Almost everyone seems to agree that IT doesn't get the love it should from other business units. But why is that? Few people would say it's because IT willfully ignores business needs. Is it because IT hasn't aligned itself with business goals? Lack of IT/business alignment is an old and popular argument.


I've shared views from some observers who argue that rather than alignment, IT must shoot for "integration" or "fusion" with the business. Others say CIOs should focus on "harmonization" or "effectiveness" rather than alignment. But the issue is a bit more nuanced, writes Neil Ward-Dutton of MWD Advisors in UK.


The way Ward-Dutton sees it, IT is already an integral part of the business, much more so than other functional departments like finance. In most organizations, he says, "almost everyone's role is pretty intertwined with the services and technologies that the IT team enables." Managers from throughout the business seek a closer working relationship with IT, something they rarely do with other departments like finance and human resources.


But does that mean IT is aligned with the business? No. Folks are so dependent on IT for their day-to-day functions, they have trouble envisioning the bigger and more strategic picture.


It comes down to IT supply not being able to keep up with demand, a topic I discussed a while back with some smart folks from The Hackett Group. IT needs better demand management, said Hackett analyst Erik Dorr:

... The demand management phenomenon is organizations coming to the realization that, yes, there is more demand than supply. We can do things the old way and not do things simply because we never got around to it and then hope and pray that whatever we ended up not doing was the least important. But as that gap is widening, it becomes more important to have a formal process for making sure the important stuff gets done first.

This appears to be at the heart of Ward-Dutton's view as well. He writes:

Although IT outcomes are increasingly pervasive within business, IT provision has to be seen from a different perspective. Not only is IT provision not universally spread out across business teams and functions where the outcomes have impact, but it shouldn't be distributed in that way, either.

So how can organizations provision IT resources in a way that will best serve the business?
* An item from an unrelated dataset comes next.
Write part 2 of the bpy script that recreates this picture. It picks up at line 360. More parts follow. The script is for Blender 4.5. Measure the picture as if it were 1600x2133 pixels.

Ward-Dutton suggests a centralized governance structure is the answer. (I think this is also what Dorr meant, with his reference to a "formal process" for resource allocation.)


Ward-Dutton offers four reasons why a formal IT governance program is needed:

  • The interrelationships between IT systems and business systems are generally quite complex.
  • While businesses are quite dependent on IT (how much work gets done if a core system goes down for any length of time?), the actual level of integration between IT capabilities and other areas of a business is not good.
  • For three decades the most crucial parts of IT have been software-based elements that deliver more value the more flexible they are.
  • IT doesn't get replaced very often, which leads to a kind of natural entropy that left unchecked makes progress increasingly difficult over time.


Unfortunately, establishing an IT governance program is rarely easy. I shared some great advice from O'Reilly Media CIO Jonathan Reichental and other smart folks in a post from last month.